**SUPPLIED MATERIAL**
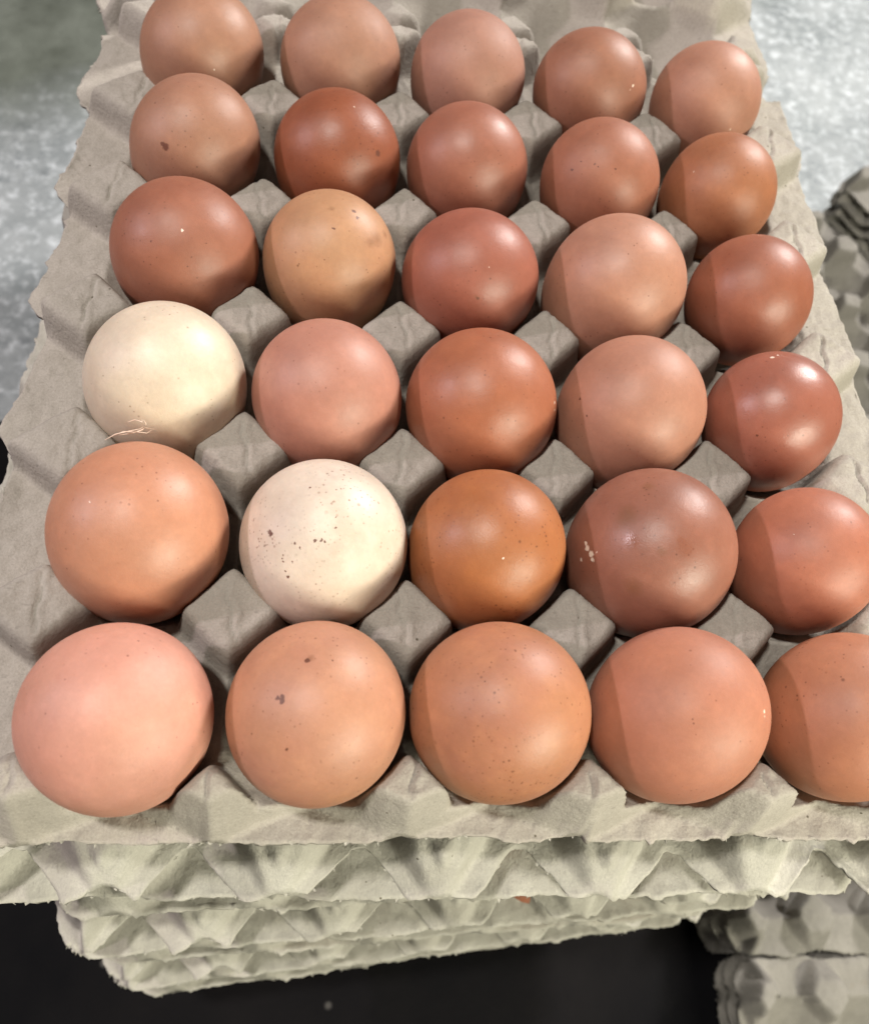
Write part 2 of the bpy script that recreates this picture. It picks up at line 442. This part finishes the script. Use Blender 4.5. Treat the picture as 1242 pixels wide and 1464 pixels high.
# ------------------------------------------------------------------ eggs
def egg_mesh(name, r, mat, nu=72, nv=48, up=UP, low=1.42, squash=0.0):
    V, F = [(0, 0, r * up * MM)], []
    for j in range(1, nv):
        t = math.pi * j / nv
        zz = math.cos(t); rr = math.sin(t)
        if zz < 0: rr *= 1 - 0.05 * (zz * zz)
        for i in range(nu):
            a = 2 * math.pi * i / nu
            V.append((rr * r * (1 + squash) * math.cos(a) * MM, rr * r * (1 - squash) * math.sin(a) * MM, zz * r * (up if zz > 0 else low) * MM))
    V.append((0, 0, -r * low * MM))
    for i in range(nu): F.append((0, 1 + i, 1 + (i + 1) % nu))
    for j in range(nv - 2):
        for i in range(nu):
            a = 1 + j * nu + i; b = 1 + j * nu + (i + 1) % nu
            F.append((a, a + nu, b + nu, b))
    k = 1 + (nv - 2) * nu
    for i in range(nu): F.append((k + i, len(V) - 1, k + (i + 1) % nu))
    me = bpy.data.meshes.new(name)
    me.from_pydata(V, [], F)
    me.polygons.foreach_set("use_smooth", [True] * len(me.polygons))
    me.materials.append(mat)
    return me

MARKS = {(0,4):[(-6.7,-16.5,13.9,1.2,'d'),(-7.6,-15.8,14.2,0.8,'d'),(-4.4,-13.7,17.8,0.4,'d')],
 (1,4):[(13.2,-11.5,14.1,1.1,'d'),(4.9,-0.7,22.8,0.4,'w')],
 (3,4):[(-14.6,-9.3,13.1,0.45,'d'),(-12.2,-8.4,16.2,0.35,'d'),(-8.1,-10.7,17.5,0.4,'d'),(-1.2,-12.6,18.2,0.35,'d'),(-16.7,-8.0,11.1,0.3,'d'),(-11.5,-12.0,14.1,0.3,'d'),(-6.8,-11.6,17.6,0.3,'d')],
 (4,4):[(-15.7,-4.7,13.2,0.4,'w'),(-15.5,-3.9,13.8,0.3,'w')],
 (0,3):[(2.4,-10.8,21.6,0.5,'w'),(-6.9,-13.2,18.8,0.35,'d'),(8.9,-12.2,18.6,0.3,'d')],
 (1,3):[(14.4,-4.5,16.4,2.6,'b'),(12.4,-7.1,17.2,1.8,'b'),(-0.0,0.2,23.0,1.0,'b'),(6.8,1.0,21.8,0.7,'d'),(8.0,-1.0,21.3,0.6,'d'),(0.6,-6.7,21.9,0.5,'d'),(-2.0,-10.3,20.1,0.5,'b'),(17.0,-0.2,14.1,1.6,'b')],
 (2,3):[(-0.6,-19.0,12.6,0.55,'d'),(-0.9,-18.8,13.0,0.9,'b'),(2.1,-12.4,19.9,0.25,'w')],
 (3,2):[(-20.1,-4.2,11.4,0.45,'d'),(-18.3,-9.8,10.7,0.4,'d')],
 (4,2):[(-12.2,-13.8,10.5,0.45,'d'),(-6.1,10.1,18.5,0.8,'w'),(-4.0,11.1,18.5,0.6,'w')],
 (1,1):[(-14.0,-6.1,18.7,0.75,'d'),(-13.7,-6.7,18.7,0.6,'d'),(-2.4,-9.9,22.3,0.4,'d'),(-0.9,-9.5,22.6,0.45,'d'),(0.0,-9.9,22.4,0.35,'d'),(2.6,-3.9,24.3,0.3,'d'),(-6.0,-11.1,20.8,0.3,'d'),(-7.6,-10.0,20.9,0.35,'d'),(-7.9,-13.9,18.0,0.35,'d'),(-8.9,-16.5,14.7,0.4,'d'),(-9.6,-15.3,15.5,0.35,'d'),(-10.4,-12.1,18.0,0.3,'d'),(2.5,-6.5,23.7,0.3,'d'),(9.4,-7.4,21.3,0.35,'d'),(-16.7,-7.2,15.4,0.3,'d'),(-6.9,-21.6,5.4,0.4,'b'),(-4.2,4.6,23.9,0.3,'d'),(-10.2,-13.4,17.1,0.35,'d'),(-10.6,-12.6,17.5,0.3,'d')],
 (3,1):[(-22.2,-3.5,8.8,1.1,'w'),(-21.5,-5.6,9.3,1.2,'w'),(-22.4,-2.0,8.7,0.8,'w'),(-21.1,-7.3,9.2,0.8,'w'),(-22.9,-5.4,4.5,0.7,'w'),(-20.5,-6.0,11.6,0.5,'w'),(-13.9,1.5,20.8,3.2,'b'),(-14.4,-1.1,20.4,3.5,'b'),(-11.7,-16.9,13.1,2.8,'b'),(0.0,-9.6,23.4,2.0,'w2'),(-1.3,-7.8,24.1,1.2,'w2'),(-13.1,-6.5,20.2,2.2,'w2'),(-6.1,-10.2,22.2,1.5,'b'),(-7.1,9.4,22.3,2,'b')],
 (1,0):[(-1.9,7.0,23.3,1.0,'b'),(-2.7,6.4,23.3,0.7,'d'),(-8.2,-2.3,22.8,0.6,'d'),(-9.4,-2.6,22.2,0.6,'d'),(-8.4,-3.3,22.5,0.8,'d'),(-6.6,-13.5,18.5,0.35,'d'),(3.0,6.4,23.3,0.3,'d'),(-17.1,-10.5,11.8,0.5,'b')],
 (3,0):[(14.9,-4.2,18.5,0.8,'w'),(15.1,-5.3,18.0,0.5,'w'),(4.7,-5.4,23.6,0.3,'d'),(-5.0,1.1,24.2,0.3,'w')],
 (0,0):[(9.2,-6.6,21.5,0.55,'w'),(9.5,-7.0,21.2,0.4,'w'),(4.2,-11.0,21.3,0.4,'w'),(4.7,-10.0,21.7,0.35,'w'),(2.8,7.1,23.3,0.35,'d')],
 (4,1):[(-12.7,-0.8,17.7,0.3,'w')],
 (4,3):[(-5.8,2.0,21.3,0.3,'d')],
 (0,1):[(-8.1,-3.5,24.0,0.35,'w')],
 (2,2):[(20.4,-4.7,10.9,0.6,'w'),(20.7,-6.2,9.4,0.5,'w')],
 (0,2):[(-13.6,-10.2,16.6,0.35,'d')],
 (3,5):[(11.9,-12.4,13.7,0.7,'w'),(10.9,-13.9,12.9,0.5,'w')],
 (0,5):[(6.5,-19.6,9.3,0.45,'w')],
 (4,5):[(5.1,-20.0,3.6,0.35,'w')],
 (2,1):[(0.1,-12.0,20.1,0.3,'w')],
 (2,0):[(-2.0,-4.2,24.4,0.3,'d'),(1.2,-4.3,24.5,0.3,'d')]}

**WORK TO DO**
Reproduce the data word for word, excluding its pictures.

**FULL OUTPUT**
Write part 2 of the bpy script that recreates this picture. It picks up at line 442. This part finishes the script. Use Blender 4.5. Treat the picture as 1242 pixels wide and 1464 pixels high.
# ------------------------------------------------------------------ eggs
def egg_mesh(name, r, mat, nu=72, nv=48, up=UP, low=1.42, squash=0.0):
    V, F = [(0, 0, r * up * MM)], []
    for j in range(1, nv):
        t = math.pi * j / nv
        zz = math.cos(t); rr = math.sin(t)
        if zz < 0: rr *= 1 - 0.05 * (zz * zz)
        for i in range(nu):
            a = 2 * math.pi * i / nu
            V.append((rr * r * (1 + squash) * math.cos(a) * MM, rr * r * (1 - squash) * math.sin(a) * MM, zz * r * (up if zz > 0 else low) * MM))
    V.append((0, 0, -r * low * MM))
    for i in range(nu): F.append((0, 1 + i, 1 + (i + 1) % nu))
    for j in range(nv - 2):
        for i in range(nu):
            a = 1 + j * nu + i; b = 1 + j * nu + (i + 1) % nu
            F.append((a, a + nu, b + nu, b))
    k = 1 + (nv - 2) * nu
    for i in range(nu): F.append((k + i, len(V) - 1, k + (i + 1) % nu))
    me = bpy.data.meshes.new(name)
    me.from_pydata(V, [], F)
    me.polygons.foreach_set("use_smooth", [True] * len(me.polygons))
    me.materials.append(mat)
    return me

MARKS = {(0,4):[(-6.7,-16.5,13.9,1.2,'d'),(-7.6,-15.8,14.2,0.8,'d'),(-4.4,-13.7,17.8,0.4,'d')],
 (1,4):[(13.2,-11.5,14.1,1.1,'d'),(4.9,-0.7,22.8,0.4,'w')],
 (3,4):[(-14.6,-9.3,13.1,0.45,'d'),(-12.2,-8.4,16.2,0.35,'d'),(-8.1,-10.7,17.5,0.4,'d'),(-1.2,-12.6,18.2,0.35,'d'),(-16.7,-8.0,11.1,0.3,'d'),(-11.5,-12.0,14.1,0.3,'d'),(-6.8,-11.6,17.6,0.3,'d')],
 (4,4):[(-15.7,-4.7,13.2,0.4,'w'),(-15.5,-3.9,13.8,0.3,'w')],
 (0,3):[(2.4,-10.8,21.6,0.5,'w'),(-6.9,-13.2,18.8,0.35,'d'),(8.9,-12.2,18.6,0.3,'d')],
 (1,3):[(14.4,-4.5,16.4,2.6,'b'),(12.4,-7.1,17.2,1.8,'b'),(-0.0,0.2,23.0,1.0,'b'),(6.8,1.0,21.8,0.7,'d'),(8.0,-1.0,21.3,0.6,'d'),(0.6,-6.7,21.9,0.5,'d'),(-2.0,-10.3,20.1,0.5,'b'),(17.0,-0.2,14.1,1.6,'b')],
 (2,3):[(-0.6,-19.0,12.6,0.55,'d'),(-0.9,-18.8,13.0,0.9,'b'),(2.1,-12.4,19.9,0.25,'w')],
 (3,2):[(-20.1,-4.2,11.4,0.45,'d'),(-18.3,-9.8,10.7,0.4,'d')],
 (4,2):[(-12.2,-13.8,10.5,0.45,'d'),(-6.1,10.1,18.5,0.8,'w'),(-4.0,11.1,18.5,0.6,'w')],
 (1,1):[(-14.0,-6.1,18.7,0.75,'d'),(-13.7,-6.7,18.7,0.6,'d'),(-2.4,-9.9,22.3,0.4,'d'),(-0.9,-9.5,22.6,0.45,'d'),(0.0,-9.9,22.4,0.35,'d'),(2.6,-3.9,24.3,0.3,'d'),(-6.0,-11.1,20.8,0.3,'d'),(-7.6,-10.0,20.9,0.35,'d'),(-7.9,-13.9,18.0,0.35,'d'),(-8.9,-16.5,14.7,0.4,'d'),(-9.6,-15.3,15.5,0.35,'d'),(-10.4,-12.1,18.0,0.3,'d'),(2.5,-6.5,23.7,0.3,'d'),(9.4,-7.4,21.3,0.35,'d'),(-16.7,-7.2,15.4,0.3,'d'),(-6.9,-21.6,5.4,0.4,'b'),(-4.2,4.6,23.9,0.3,'d'),(-10.2,-13.4,17.1,0.35,'d'),(-10.6,-12.6,17.5,0.3,'d')],
 (3,1):[(-22.2,-3.5,8.8,1.1,'w'),(-21.5,-5.6,9.3,1.2,'w'),(-22.4,-2.0,8.7,0.8,'w'),(-21.1,-7.3,9.2,0.8,'w'),(-22.9,-5.4,4.5,0.7,'w'),(-20.5,-6.0,11.6,0.5,'w'),(-13.9,1.5,20.8,3.2,'b'),(-14.4,-1.1,20.4,3.5,'b'),(-11.7,-16.9,13.1,2.8,'b'),(0.0,-9.6,23.4,2.0,'w2'),(-1.3,-7.8,24.1,1.2,'w2'),(-13.1,-6.5,20.2,2.2,'w2'),(-6.1,-10.2,22.2,1.5,'b'),(-7.1,9.4,22.3,2,'b')],
 (1,0):[(-1.9,7.0,23.3,1.0,'b'),(-2.7,6.4,23.3,0.7,'d'),(-8.2,-2.3,22.8,0.6,'d'),(-9.4,-2.6,22.2,0.6,'d'),(-8.4,-3.3,22.5,0.8,'d'),(-6.6,-13.5,18.5,0.35,'d'),(3.0,6.4,23.3,0.3,'d'),(-17.1,-10.5,11.8,0.5,'b')],
 (3,0):[(14.9,-4.2,18.5,0.8,'w'),(15.1,-5.3,18.0,0.5,'w'),(4.7,-5.4,23.6,0.3,'d'),(-5.0,1.1,24.2,0.3,'w')],
 (0,0):[(9.2,-6.6,21.5,0.55,'w'),(9.5,-7.0,21.2,0.4,'w'),(4.2,-11.0,21.3,0.4,'w'),(4.7,-10.0,21.7,0.35,'w'),(2.8,7.1,23.3,0.35,'d')],
 (4,1):[(-12.7,-0.8,17.7,0.3,'w')],
 (4,3):[(-5.8,2.0,21.3,0.3,'d')],
 (0,1):[(-8.1,-3.5,24.0,0.35,'w')],
 (2,2):[(20.4,-4.7,10.9,0.6,'w'),(20.7,-6.2,9.4,0.5,'w')],
 (0,2):[(-13.6,-10.2,16.6,0.35,'d')],
 (3,5):[(11.9,-12.4,13.7,0.7,'w'),(10.9,-13.9,12.9,0.5,'w')],
 (0,5):[(6.5,-19.6,9.3,0.45,'w')],
 (4,5):[(5.1,-20.0,3.6,0.35,'w')],
 (2,1):[(0.1,-12.0,20.1,0.3,'w')],
 (2,0):[(-2.0,-4.2,24.4,0.3,'d'),(1.2,-4.3,24.5,0.3,'d')]}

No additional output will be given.